Ключевое слово этих строк — «я», повторенное не единожды: я, я, я, я. Знаковые мотивы — возбуждение, борьба, опасности, ясность ума, энергия. Чувствуется влияние Д’Аннунцио, но проглядывают также и черты футуризма, как раз в то время провозглашенного Маринетти.

Речь идет не о творчестве — о программе: «…во мне зреют плодоносные семена, и мне надо работать». И здесь мы видим признак нетерпения или, точнее сказать, избыточной горячности. Но часто ли у художника его возраста встречается добропорядочная осмотрительность?

Понимала ли тогда Евгения, находившаяся в таком тесном контакте со своим сыном, какие творческие силы начинают бурлить в нем? От нее очень редко ускользали душевное состояние и настроение Дедо, и менее всего в эти дни, когда они много беседовали. Возможно, именно тогда мать заметила, что Амедео мужает и ощущает не столько призвание, сколько свою судьбу. Последовавшее вскоре решение — расстаться с последним своим сыном, таким хрупким и таким любимым, сложным и подающим большие надежды, — объясняется ее проницательностью.

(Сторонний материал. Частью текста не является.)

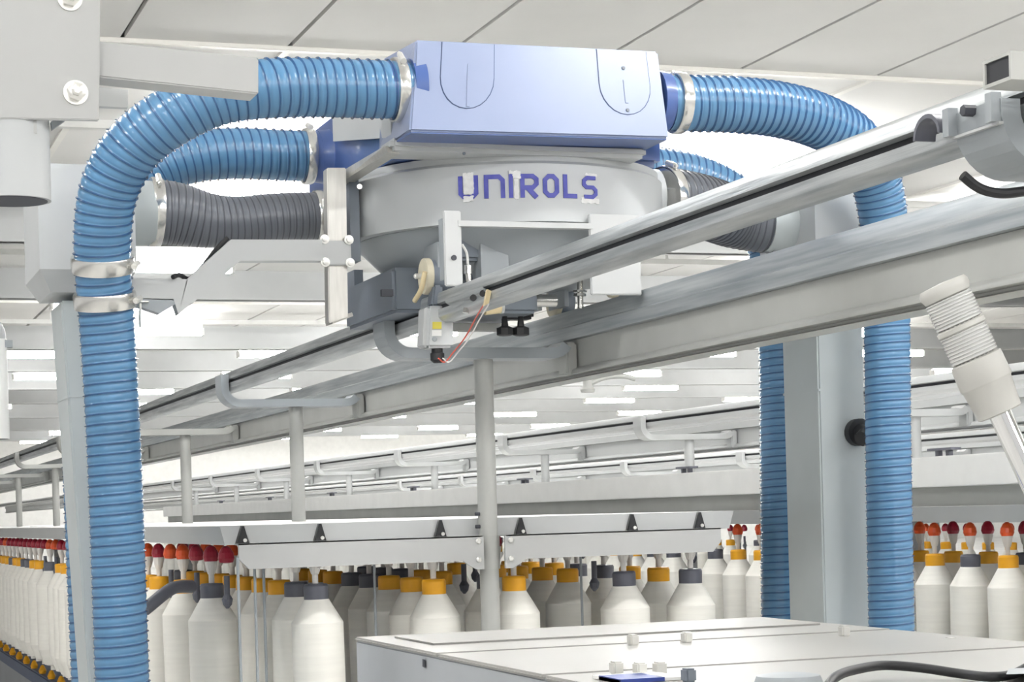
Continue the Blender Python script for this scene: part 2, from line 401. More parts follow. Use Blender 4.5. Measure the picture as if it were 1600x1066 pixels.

В третьем письме есть упоминания о Риме, о «его трагическом ландшафте». Рим яснее обозначил творческую позицию Амедео:

«Я в ожидании новой работы. Она видится еще четче и ярче. Повседневность дарит мне тысячи новых сюжетов… я пытаюсь дать внятные определения красоты в искусстве и жизни, явленной в архитектуре Рима. Мне кажется, я постиг ее внутренний механизм. Осталось только выявить и восстановить ее структуру, и более всего в метафизическом плане, чтобы найти мою собственную правду о красоте и искусстве.

Следующее, четвертое, письмо содержит те же доводы.

«Зачем писать, когда чувствуешь? Все это необходимые этапы развития, через которые мы должны пройти и которые не имеют никакого другого смысла, кроме того, чтобы указать дорогу к конечной цели. Верь мне, только творение, достигшее своей вершины развития, пройдя через все препятствия, напитавшись всем, что могло обогатить и создать его, имеет право быть выраженным и переведенным на язык стиля».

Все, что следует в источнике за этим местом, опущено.